反社チェックは、前述したとおり取引先や顧客が反社会的勢力と関わりがあるかどうかを確認するための手続きです。企業が反社会的勢力と関係を持ってしまうと、社会的信用の低下や法的リスクを抱えることになり、場合によっては制裁を受ける可能性もあります。
一方、与信管理は、取引先の財務状況や信用力を評価し、取引に伴う支払いや貸付金が回収不能になるリスクを回避するための手段です。与信管理は主に取引相手が債務を適切に履行できるかどうか、財務的に健全かどうかを評価することに焦点を当てています。これにより、未回収リスクを最小限に抑え、企業のキャッシュフローや財務健全性を保つことが可能となります。
両者には違いがあるものの、反社チェックと与信管理は補完的な関係にあります。

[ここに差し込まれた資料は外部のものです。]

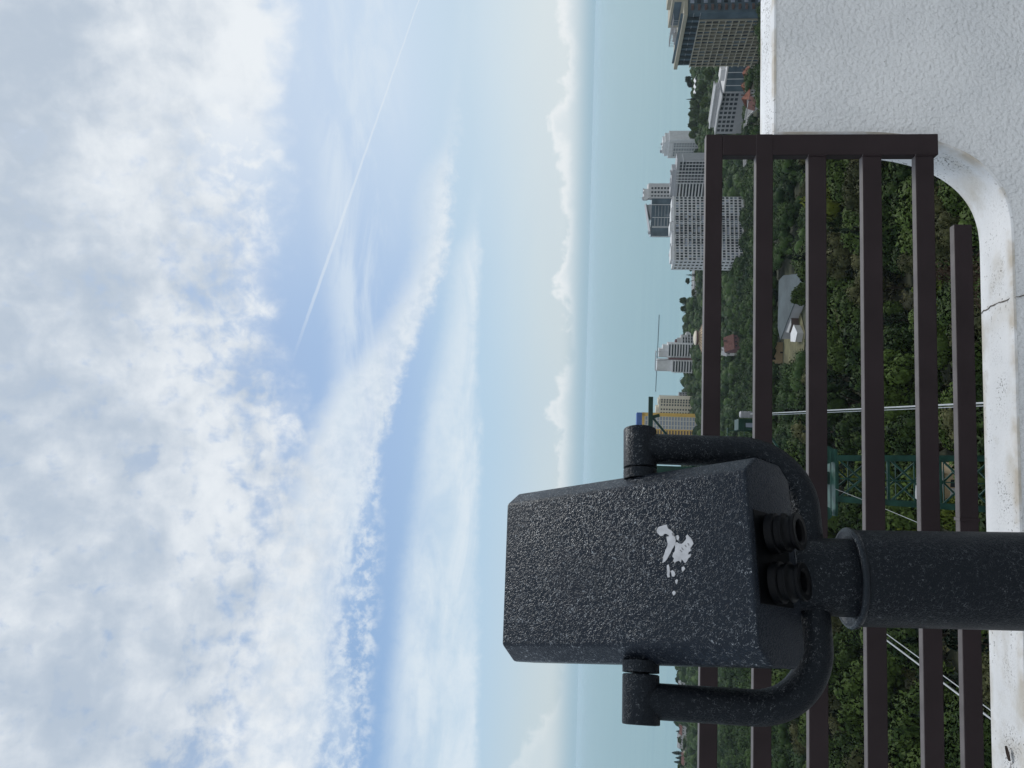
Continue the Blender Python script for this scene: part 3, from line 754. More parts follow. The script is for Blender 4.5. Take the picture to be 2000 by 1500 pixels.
# --- 6 white balconied block with a roof frame
loc, rz, W = site(773, 868, 829, 862)
bb = thing('balconied_block', 'white block with curved balcony bands and open roof frame', 'building', loc, rz)
H = hz(800, 1304, 865, loc.z); fh = 3.0
mb = MB(); mb.box(0, W*.44, 0, 15, 0, H-5); mb.box(W*.46, W, 1, 15, 0, H); mb.box(W*.02, W*.42, 3, 13, H-5, H+11); mb.box(W*.5, W*.8, 4, 13, H, H+9.5); mb.box(W*.8, W*.93, 4, 13, H, H+5.5); mb.build('wall', m_white, bb)
def bow(x0, x1, z, h, dep, n=8):
    xs = [x0+(x1-x0)*k/n for k in range(n+1)]; ys = [-.15-dep*math.sin(math.pi*k/n)**.6 for k in range(n+1)]
    lo = [(x, y, z) for x, y in zip(xs, ys)]+[(x, .9, z) for x in reversed(xs)]
    m_ = len(lo); return lo+[(p[0], p[1], z+h) for p in lo], [tuple(range(m_-1, -1, -1)), tuple(range(m_, 2*m_))]+[(k, (k+1) % m_, (k+1) % m_+m_, k+m_) for k in range(m_)]
it = []
for j in range(int(H/fh)-1):
    for x0, x1, t in ((-.02, .44, 6.5), (.52, 1.02, 1.2)):
        mb = MB(); mb.add(*bow(W*x0, W*x1, H-t-2.8-j*fh, 1.15, 1.6)); mb.build('balcony', m_white, bb)
        it.append((W*(x0+x1)/2, -.02 if x0 < 0 else .98, H-t-.75-j*fh, W*(x1-x0)*.80, 1.7, m_glass, 0))
windows(bb, it)
mb = MB(); mb.box(W*.445, W*.515, -.5, 1.2, 0, H-1); mb.build('stair_panel', m_maroon, bb)
mb = MB(); ztop = hz(800, 1281, 865, loc.z)
for x in (.06, .40, .52, .70): mb.box(W*x-.18, W*x+.18, 2, 2.4, H, ztop)
mb.box(W*.02, W*.72, 1.7, 2.6, ztop-.5, ztop); mb.box(W*.02, W*.72, 9.7, 10.6, ztop-.5, ztop); mb.box(W*.04, W*.08, 2, 10, ztop-.5, ztop); mb.box(W*.66, W*.72, 2, 10, ztop-.5, ztop); mb.build('roof_frame', m_grey, bb)
loc, rz, W = site(829, 872, 853, 876)
b2_ = thing('stepped_block', 'low white stepped block adjoining the balconied block', 'building', loc, rz)
H = hz(840, 1330, 872, loc.z); mb = MB(); mb.box(.1, W*.5, 0, 12, 0, H+4); mb.box(W*.5, W*.75, 0, 12, 0, H); mb.box(W*.75, W, 0, 12, 0, H-6); mb.build('wall', m_offw, b2_)
mb = MB()
for j in range(int(H/3)): mb.box(0.1, W*(1 if j > 2 else .72), -1.1, -.02, H-2-j*3, H-1-j*3)
mb.build('balcony_band', m_white, b2_)
windows(b2_, [(W*(.2+.24*i), -.01, H-.1-(j+1)*3, W*.18, 1.5, m_glass, 0) for j in range(int(H/3)-1) for i in range(3 if j > 1 else 2)])
mb = MB(); mb.box(W*.05, W*.4, 1, 8, H+4, H+6); mb.build('roof_house', m_maroon, b2_)

# --- 7 round pavilion with a tan conical roof
c0 = P(840, 1365, 690); zb = ground(c0.x, c0.y)-1
pv = thing('round_pavilion', 'round pavilion with broad tan conical roof and cream oval lantern', 'pavilion', (c0.x, c0.y, zb))
ht = c0.z - zb
mb = MB(); mb.lathe([(17, 0), (17, ht-7)], 40); mb.build('wall', m_offw, pv)
mb = MB()
mb.lathe([(24, ht-9.0), (23.8, ht-8.5), (15, ht-4.2), (7.2, ht-.6), (5.0, ht+.3)], 40); mb.build('roof', m_tan, pv, smooth=False)
mb = MB()
for k in range(20):
    a = 2*math.pi*k/20; mb.tube([(24*math.cos(a), 24*math.sin(a), ht-8.5), (15*math.cos(a), 15*math.sin(a), ht-4.1), (6*math.cos(a), 6*math.sin(a), ht+.1)], .22, 5)
mb.build('roof_rib', m_brown, pv)
mb = MB(); mb.lathe([(3.4, ht+.2), (5.6, ht+1.6), (6.6, ht+2.6), (6.0, ht+3.6), (3.2, ht+4.5), (.4, ht+4.9)], 32); mb.build('lantern', m_cream, pv, smooth=True)
mb = MB(); mb.lathe([(5.9, ht+1.4), (6.75, ht+2.3), (6.75, ht+2.7), (6.0, ht+3.0)], 32); mb.build('lantern_band', m_maroon, pv)

# --- 8 cream block of square windows, 9 yellow tower, 10 small grey block
loc, rz, W = site(690, 872, 721, 866)
sb = thing('cream_block', 'cream slab block dotted with rows of square windows beside the yellow tower', 'building', loc, rz)
H = hz(705, 1288, 868, loc.z); fh = 3.0
mb = MB(); mb.box(0, W, 0, 12, 0, H); mb.box(W*.0, W*.42, 2, 10, H, H+3.6); mb.box(W*.6, W*.9, 2, 10, H, H+1.6); mb.build('wall', m_cream, sb)
mb = MB(); mb.box(-.2, W+.2, -.3, -.0, H-.3, H+.3); mb.build('cornice', m_offw, sb)
windows(sb, [(W*x, -.01, H-2.4-j*fh, W*.105, 1.6, m_glass, 0) for j in range(15) for x in (.12, .34, .62, .80, .94)])
loc, rz, W = site(600, 800, 693, 806)
yt = thing('yellow_tower', 'yellow and white tower with blue windows and blue top', 'building', loc, rz)
H = hz(660, 1254, 803, loc.z); fh = 3.0
mb = MB(); mb.box(W*.30, W, 0, 16, 0, H); mb.build('wall', m_cream, yt)
mb = MB(); mb.box(0, W*.30, 0, 16, 0, H-20); mb.box(W*.30, W*.66, -.55, -.01, 0, H-6); mb.box(W*.93, W+.15, -.4, -.01, 0, H+.2); mb.box(W*.30, W+.15, -.4, -.01, H-2.2, H+.2); mb.build('yellow_panel', m_yell, yt)
mb = MB(); mb.box(W*.45, W, .3, 15, H+.2, H+5.4); mb.build('blue_crown', m_blue, yt)
mb = MB(); mb.box(W*.52, W*.60, 1.0, 1.6, H+5.4, H+7.0); mb.box(W*.64, W*.70, 1.0, 1.6, H+5.4, H+8.0); mb.build('roof_sign', m_blue, yt)
it = []
for j in range(22):
    z = H-4.4-j*fh
    it += [(W*.79, -.01, z, W*.085, 1.9, m_blind, 0), (W*.885, -.01, z, W*.07, 1.9, m_blind, 0), (W*.70, -.01, z, W*.06, 1.9, m_blind, 0), (W*.56, -.56, z, W*.15, 1.5, m_brown, 0)]
windows(yt, it)
mb = MB()
for x in (.74, .84, .665): mb.box(W*x-.2, W*x+.2, -.3, -.01, 0, H-2.2)
mb.build('pier', m_white, yt)
loc, rz, W = site(719, 900, 735, 905)
gb = thing('grey_block', 'small dark grey block half hidden by trees between cream slab and balconied block', 'building', loc, rz)
H = hz(727, 1327, 902, loc.z); mb = MB(); mb.box(0, W, 0, 10, 0, H); mb.build('wall', m_grey, gb)
windows(gb, [(W*(.15+.23*i), -.01, H-1.8-j*3, W*.13, 1.6, m_glass, 0) for j in range(4) for i in range(4)])
mb = MB(); mb.box(-.3, W+.3, -.4, 10.4, H, H+.5); mb.build('roof', m_roof, gb)

# --- 11 long grey office and its glazed wing at the right
loc, rz, W = site(1238, 610, 1318, 585)
ob = thing('office_block', 'long grey office with window strips and flat white edged roof', 'building', loc, rz)
H = hz(1270, 1401, 600, loc.z); 
mb = MB(); mb.box(0, W, 0, 22, 0, H); mb.build('wall', m_grey, ob)
mb = MB(); mb.box(-.5, W*.9, 10.5, 22.5, H, H+2.8); mb.build('upper_storey', m_offw, ob)
mb = MB(); mb.box(-.6, W*1.05, 8.7, 10.2, H+2.9, H+3.7); mb.box(-.6, W+.4, -.5, -.0, H-.5, H+.3); mb.build('roof_edge', m_white, ob)
mb = MB(); mb.box(-.4, W*.95, 10.3, 22, H+2.82, H+3.1); mb.box(0.1, W-.1, .1, 8.6, H+.01, H+.12); mb.build('roof', m_roof, ob)
it = [(W*(.09+.107*i), -.01, H-2.3-j*3.2, W*.06, 2.2, m_glass, 0) for i in range(9) for j in range(4)]
windows(ob, it)
q = [(W*.55, -.3, H-1.0), (W*1.02, -7.5, H+.6), (W*1.02, .0, H+2.2), (W*.55, .0, H+2.2)]
mb = MB(); mb.add([(W*.52, -.2, H-.8), (W*.9, -6, H-.8), (W*1.02, -6, H-.8), (W*1.02, .0, H-.8), (W*.52, -.2, H+.1), (W*.9, -6, H+.1), (W*1.02, -6, H+.1), (W*1.02, .0, H+.1)], [(4, 5, 6, 7), (3, 2, 1, 0), (0, 1, 5, 4), (1, 2, 6, 5), (2, 3, 7, 6)]); mb.build('canopy', m_roof, ob)
loc, rz, W = site(1319, 575, 1372, 560)
gw = thing('glazed_hall', 'low dark glazed hall with white roof edge between the office and the hotel', 'building', loc, rz)
H = hz(1340, 1418, 570, loc.z); mb = MB(); mb.box(0, W, 0, 18, 0, H); mb.build('wall', m_glass2, gw)
mb = MB(); mb.box(-.4, W+.4, -.6, 18, H, H+1.0); mb.box(W*.3, W*.7, 5, 14, H+1, H+4); mb.build('roof', m_offw, gw)
mb = MB()
for x in (.0, .24, .48, .72, .97): mb.box(W*x-.15, W*x+.25, -.25, -.01, 0, H)
mb.build('mullion', m_white, gw)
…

反社チェックが法的・社会的リスクを防ぐ役割を果たし、与信管理が経済的なリスクを軽減する役割を担っています。
例えば、与信が優れている取引先でも、反社会的勢力と関わりがあれば企業全体に深刻な影響を与えるため、両方のチェックをしっかりと行うことが、リスク管理において不可欠です。企業が安定した取引関係を築き、長期的に成長するためには、反社チェックと与信管理の両方をバランス良く実施することが求められます。
まとめ
反社チェックとは、取引先や顧客など何かしらの形でつながりを持つ相手方が反社会的勢力でないかをチェックすることをいいます。反社会的勢力とはときに暴力や詐欺といった行為を行いながら経済的利益を求める組織のことで、一度つながりを持ってしまうと関係を絶つのが困難です。
反社チェックの具体的なやりかたとしては、警察や暴追センターへ問合せを行う、調査会社に依頼する、インターネットで情報収集を行うといったことがあります。一見普通の企業に見えたが実は反社だった、というように情報がアップデートされたり、以前は何もなかった人がある時期から反社とのつながりを持つようになったりと、状況が途中で変わったりすることもあります。反社チェック時に用いた情報はいつ時点のものかを記録確認するとともに、新規取引開始前だけでなく定期的に反社チェックを行うのが望ましいでしょう。